The letter, which you can edit and add your own comments, is as follows:
Dear U.S. Chamber of Commerce
I am writing to ask that the U.S. Chamber of Commerce take a positive step towards supporting fair pay for women by ending your opposition to the Lilly Ledbetter Fair Pay Act and the Paycheck Fairness Act.
Improving pay equity would create substantial economic gains for women and their families. A new report found that the average woman loses approximately $434,000 over a 40 year period because of the gender wage gap. The gender wage gap is the annual difference in median wages between men and women who are employed full-time and it widens over time. And moms, especially single moms, fare even worse.

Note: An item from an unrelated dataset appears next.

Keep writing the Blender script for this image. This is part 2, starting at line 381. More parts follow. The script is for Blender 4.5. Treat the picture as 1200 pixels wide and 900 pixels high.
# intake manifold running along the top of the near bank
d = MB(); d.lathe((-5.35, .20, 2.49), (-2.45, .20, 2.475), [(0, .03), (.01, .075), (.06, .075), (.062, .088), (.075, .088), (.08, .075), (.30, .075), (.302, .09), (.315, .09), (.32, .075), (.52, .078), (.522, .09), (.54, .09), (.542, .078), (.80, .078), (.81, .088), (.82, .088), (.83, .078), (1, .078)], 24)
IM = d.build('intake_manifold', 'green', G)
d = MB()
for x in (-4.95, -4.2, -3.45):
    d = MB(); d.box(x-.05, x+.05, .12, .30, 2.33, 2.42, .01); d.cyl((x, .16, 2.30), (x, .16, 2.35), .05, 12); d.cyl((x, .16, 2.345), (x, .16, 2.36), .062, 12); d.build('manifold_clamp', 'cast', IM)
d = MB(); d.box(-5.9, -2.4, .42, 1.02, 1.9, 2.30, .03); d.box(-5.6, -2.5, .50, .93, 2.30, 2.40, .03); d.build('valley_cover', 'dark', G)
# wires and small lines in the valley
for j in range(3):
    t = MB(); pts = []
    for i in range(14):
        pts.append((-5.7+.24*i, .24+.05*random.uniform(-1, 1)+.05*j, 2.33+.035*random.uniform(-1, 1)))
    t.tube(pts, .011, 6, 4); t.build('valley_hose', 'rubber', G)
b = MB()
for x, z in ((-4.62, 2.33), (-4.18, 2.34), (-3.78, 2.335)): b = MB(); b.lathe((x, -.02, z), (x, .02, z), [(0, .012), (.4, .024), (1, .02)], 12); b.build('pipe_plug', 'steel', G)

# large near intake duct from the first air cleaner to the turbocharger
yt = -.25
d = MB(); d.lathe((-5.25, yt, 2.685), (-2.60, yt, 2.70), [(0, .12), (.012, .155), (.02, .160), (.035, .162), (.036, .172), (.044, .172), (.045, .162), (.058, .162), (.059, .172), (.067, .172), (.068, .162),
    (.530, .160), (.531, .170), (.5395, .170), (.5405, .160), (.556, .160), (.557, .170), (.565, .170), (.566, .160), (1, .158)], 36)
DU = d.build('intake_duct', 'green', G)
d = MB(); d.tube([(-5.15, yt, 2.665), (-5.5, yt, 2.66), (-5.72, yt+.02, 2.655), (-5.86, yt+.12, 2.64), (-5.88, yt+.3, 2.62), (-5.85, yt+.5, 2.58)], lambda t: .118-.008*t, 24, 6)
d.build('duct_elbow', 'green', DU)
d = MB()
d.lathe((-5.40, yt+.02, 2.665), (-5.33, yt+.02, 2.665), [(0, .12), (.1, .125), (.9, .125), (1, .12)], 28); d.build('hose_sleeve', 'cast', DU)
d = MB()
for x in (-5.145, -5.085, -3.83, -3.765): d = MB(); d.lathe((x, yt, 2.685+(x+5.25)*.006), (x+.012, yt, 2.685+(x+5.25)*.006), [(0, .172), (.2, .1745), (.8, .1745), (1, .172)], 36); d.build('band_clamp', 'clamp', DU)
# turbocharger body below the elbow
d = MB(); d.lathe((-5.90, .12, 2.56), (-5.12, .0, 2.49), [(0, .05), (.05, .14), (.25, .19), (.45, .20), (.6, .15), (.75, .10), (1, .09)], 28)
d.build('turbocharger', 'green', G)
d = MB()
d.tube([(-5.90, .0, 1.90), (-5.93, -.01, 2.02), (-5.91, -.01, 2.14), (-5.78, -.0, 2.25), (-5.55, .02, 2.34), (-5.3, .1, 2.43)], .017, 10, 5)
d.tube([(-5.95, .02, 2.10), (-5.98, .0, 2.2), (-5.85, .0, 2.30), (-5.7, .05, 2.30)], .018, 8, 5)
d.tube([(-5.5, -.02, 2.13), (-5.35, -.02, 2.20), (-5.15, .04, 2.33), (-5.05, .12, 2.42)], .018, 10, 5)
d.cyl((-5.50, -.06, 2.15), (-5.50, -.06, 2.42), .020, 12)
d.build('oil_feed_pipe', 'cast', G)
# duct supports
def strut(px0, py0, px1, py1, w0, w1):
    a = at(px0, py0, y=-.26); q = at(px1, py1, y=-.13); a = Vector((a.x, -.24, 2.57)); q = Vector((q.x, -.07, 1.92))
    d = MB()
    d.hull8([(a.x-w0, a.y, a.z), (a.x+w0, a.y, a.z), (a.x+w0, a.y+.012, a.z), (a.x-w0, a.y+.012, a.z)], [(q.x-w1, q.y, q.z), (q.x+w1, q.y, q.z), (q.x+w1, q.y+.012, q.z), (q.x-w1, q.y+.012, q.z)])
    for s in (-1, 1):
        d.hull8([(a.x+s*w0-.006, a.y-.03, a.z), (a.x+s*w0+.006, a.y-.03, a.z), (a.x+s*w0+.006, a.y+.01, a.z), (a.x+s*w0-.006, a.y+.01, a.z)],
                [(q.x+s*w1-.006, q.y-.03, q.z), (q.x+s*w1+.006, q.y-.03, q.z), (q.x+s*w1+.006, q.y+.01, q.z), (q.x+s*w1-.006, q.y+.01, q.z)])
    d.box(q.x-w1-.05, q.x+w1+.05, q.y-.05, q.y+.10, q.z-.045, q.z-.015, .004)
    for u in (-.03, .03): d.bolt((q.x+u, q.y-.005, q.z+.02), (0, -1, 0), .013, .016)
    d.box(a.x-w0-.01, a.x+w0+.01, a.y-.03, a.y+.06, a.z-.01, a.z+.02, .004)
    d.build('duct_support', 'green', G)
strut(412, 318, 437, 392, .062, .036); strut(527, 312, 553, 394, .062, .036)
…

The Lilly Ledbetter Fair Pay Act and the Paycheck Fairness Act are important steps toward making sure that women are paid what they are worth by making it easier for women to recover lost wages due to bosses who discriminate and by requiring the federal government to be more proactive in preventing and battling wage discrimination.
Your mission statement reads, "To advance human progress through an economic, political and social system based on individual freedom, incentive, initiative, opportunity, and responsibility." Would you please explain how opposing efforts to pay women what they are worth advances that mission?
Improving pay equity leads to greater economic security for women and their families. It improves a family’s ability to send several kids to college, to set up secure retirement accounts, and to make payments on home mortgages.
Again, please end your opposition to the Lilly Ledbetter Fair Pay Act and the Paycheck Fairness Act.
Should the Chamber not do so, I intend to follow-up with my local chamber of commerce as well as businesses I support that are members of the U.S. Chamber of Commerce.
Please note, my Senators and Representative are copied on this email.